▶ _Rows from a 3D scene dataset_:
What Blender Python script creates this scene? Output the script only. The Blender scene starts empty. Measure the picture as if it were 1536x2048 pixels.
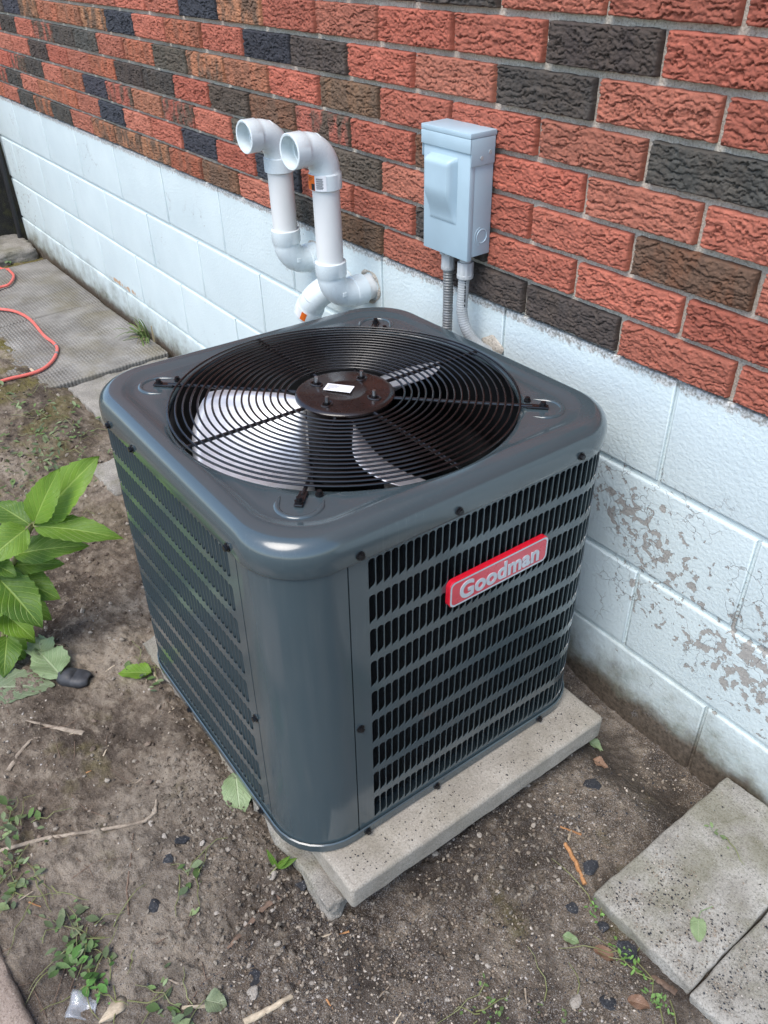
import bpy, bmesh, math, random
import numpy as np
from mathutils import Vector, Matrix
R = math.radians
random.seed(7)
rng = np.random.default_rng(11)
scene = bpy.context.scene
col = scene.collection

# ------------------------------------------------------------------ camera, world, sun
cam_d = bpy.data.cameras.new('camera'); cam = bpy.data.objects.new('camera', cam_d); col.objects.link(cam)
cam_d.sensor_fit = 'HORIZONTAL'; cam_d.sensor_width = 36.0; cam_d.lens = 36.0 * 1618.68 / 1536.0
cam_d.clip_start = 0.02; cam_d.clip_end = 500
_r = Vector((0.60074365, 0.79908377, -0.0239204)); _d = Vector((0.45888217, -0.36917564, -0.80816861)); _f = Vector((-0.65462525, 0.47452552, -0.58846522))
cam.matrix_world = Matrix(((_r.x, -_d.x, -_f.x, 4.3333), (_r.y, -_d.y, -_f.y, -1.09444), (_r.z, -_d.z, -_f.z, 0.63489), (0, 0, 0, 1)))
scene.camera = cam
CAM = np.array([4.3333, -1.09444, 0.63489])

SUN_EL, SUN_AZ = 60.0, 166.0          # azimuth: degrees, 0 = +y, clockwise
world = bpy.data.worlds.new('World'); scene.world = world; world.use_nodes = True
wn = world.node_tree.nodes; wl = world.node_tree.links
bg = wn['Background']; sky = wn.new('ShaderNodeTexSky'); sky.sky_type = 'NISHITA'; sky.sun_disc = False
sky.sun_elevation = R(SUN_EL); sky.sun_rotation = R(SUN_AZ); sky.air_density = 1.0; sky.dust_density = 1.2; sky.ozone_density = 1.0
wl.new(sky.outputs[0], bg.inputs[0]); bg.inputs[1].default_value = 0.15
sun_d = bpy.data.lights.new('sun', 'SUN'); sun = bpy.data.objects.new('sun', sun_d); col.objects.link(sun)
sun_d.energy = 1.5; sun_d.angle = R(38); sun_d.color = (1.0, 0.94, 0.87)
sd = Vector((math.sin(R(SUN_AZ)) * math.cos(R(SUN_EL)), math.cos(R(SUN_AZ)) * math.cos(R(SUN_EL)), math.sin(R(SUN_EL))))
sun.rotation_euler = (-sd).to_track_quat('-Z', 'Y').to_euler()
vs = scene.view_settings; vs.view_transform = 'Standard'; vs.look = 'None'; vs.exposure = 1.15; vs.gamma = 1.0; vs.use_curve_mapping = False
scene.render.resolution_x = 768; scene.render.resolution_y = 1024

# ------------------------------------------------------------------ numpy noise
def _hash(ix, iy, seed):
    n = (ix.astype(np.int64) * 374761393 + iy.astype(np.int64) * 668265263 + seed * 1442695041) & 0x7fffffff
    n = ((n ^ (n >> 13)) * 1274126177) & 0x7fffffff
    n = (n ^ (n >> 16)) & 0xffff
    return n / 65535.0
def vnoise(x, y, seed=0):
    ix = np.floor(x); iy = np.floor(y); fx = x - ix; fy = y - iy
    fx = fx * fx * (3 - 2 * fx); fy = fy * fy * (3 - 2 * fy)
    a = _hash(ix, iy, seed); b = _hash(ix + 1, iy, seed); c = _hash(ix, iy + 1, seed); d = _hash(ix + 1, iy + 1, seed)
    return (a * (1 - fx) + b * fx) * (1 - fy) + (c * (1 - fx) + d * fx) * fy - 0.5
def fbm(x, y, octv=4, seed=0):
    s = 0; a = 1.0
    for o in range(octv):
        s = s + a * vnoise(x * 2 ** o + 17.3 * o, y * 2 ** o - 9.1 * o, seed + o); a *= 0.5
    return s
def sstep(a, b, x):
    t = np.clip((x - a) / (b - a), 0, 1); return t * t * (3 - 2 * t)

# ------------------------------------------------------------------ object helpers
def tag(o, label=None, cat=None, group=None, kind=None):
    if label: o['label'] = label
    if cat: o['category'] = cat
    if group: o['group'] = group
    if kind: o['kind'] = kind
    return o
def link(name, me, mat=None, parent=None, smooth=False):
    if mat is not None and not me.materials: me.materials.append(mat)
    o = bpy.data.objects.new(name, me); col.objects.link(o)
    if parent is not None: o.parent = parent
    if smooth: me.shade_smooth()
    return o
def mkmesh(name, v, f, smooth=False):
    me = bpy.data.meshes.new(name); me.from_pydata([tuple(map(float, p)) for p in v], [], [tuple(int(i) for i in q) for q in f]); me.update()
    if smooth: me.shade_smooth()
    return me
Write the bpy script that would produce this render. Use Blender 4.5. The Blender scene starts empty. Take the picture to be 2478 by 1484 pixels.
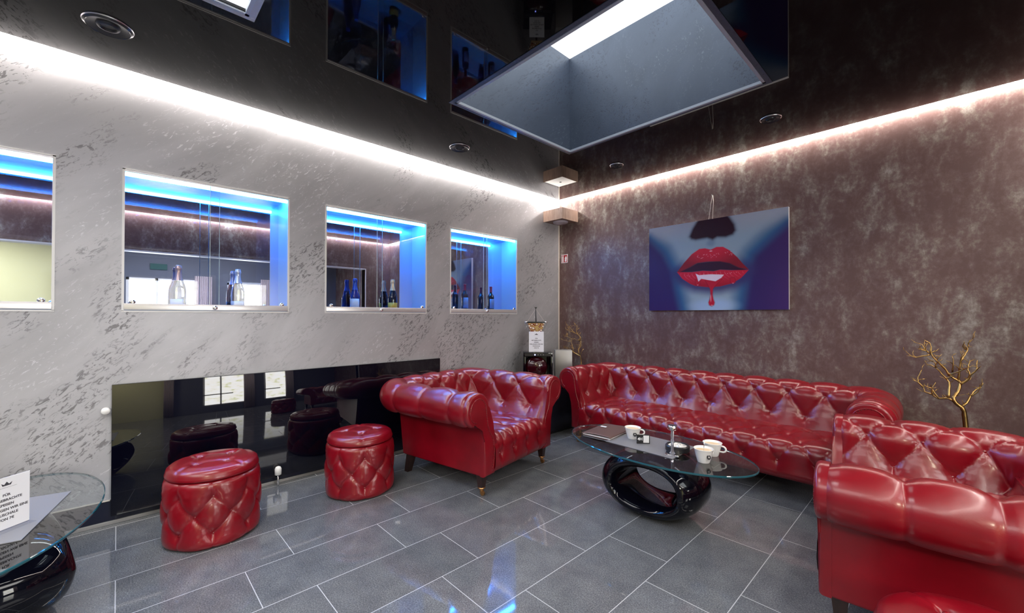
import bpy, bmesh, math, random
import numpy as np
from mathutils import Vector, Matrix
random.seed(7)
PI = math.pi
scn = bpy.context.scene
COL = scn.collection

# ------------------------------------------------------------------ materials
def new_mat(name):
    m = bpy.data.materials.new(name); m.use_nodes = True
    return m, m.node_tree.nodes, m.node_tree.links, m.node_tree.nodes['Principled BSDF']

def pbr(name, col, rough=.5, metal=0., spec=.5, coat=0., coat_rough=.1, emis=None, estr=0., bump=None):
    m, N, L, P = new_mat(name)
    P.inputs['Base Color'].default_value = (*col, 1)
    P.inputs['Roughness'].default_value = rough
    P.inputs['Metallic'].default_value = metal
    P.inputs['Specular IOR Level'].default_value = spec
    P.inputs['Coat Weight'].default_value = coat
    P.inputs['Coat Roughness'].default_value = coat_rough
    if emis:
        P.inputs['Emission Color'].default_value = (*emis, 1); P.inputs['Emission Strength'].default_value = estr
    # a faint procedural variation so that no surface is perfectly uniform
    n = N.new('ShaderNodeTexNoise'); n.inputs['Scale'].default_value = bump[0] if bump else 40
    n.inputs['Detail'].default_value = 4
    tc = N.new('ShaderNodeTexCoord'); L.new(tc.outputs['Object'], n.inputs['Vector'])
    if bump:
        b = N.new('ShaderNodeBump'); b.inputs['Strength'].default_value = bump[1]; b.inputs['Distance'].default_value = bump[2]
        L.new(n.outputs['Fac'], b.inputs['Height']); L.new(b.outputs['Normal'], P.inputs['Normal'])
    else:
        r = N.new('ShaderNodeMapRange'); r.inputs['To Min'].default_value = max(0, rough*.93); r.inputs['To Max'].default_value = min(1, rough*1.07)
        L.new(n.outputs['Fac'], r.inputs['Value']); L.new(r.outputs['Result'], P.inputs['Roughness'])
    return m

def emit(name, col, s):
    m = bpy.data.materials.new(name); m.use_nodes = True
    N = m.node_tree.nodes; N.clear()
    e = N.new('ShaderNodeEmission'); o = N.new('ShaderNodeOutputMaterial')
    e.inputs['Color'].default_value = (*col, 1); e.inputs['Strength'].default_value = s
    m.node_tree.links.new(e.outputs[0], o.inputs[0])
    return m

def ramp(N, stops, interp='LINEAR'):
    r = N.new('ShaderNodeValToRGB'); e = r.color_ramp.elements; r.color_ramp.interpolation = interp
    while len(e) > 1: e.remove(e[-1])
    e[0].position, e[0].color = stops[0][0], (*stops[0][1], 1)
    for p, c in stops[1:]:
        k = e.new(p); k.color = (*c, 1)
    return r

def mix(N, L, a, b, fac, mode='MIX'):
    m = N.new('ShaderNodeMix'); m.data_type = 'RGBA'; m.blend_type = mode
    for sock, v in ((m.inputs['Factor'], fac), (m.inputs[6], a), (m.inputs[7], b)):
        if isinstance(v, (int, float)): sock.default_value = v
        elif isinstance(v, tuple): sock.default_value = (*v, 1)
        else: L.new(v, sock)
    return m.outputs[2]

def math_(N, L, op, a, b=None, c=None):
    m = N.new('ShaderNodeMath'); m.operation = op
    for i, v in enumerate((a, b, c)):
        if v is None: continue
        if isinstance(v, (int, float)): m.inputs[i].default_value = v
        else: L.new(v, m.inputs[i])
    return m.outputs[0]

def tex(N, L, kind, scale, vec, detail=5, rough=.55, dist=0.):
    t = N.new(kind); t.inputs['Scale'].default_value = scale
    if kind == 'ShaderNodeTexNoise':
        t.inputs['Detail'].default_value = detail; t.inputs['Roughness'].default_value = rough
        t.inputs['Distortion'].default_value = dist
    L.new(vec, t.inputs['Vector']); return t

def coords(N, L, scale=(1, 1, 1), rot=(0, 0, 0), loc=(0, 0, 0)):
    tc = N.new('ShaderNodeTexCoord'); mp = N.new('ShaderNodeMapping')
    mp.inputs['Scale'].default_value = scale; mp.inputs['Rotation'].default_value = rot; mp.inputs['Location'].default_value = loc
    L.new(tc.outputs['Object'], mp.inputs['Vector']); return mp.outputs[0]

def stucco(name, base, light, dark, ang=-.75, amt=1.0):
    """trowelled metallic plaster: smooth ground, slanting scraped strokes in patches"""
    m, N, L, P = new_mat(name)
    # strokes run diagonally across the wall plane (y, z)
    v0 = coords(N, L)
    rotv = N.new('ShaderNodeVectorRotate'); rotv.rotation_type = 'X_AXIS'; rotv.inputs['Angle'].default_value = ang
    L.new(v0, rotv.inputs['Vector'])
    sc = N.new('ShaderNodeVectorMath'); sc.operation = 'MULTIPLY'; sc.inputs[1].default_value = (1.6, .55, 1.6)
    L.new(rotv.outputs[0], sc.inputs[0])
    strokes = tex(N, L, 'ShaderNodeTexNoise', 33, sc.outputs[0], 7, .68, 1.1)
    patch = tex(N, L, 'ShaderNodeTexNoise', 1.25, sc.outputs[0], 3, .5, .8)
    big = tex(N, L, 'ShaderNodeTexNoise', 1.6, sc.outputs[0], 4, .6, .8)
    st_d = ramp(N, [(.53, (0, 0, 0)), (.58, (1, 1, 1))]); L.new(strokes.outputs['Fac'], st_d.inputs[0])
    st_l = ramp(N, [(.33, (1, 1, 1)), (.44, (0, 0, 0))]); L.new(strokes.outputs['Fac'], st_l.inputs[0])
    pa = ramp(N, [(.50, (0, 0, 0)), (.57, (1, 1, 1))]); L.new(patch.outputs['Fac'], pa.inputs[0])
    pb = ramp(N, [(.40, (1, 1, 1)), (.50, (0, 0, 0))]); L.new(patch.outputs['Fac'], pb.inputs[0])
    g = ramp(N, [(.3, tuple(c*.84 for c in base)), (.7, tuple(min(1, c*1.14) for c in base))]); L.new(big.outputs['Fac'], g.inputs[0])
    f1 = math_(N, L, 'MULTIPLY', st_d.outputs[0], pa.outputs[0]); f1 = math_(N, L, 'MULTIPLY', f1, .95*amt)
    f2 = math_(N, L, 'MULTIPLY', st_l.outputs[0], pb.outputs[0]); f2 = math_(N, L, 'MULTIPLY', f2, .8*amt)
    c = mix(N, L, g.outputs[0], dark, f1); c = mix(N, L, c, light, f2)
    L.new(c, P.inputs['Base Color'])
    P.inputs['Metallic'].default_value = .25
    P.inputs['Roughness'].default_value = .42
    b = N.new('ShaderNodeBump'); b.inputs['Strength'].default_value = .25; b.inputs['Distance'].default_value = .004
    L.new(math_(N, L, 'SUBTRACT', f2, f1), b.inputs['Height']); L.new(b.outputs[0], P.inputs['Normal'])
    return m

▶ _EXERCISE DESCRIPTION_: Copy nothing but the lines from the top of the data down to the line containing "CAM = np.array([4.3333, -1.09444, 0.63489])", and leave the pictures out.

▶ _SOLUTION TO THE EXERCISE_:
What Blender Python script creates this scene? Output the script only. The Blender scene starts empty. Measure the picture as if it were 1536x2048 pixels.
import bpy, bmesh, math, random
import numpy as np
from mathutils import Vector, Matrix
R = math.radians
random.seed(7)
rng = np.random.default_rng(11)
scene = bpy.context.scene
col = scene.collection

# ------------------------------------------------------------------ camera, world, sun
cam_d = bpy.data.cameras.new('camera'); cam = bpy.data.objects.new('camera', cam_d); col.objects.link(cam)
cam_d.sensor_fit = 'HORIZONTAL'; cam_d.sensor_width = 36.0; cam_d.lens = 36.0 * 1618.68 / 1536.0
cam_d.clip_start = 0.02; cam_d.clip_end = 500
_r = Vector((0.60074365, 0.79908377, -0.0239204)); _d = Vector((0.45888217, -0.36917564, -0.80816861)); _f = Vector((-0.65462525, 0.47452552, -0.58846522))
cam.matrix_world = Matrix(((_r.x, -_d.x, -_f.x, 4.3333), (_r.y, -_d.y, -_f.y, -1.09444), (_r.z, -_d.z, -_f.z, 0.63489), (0, 0, 0, 1)))
scene.camera = cam
CAM = np.array([4.3333, -1.09444, 0.63489])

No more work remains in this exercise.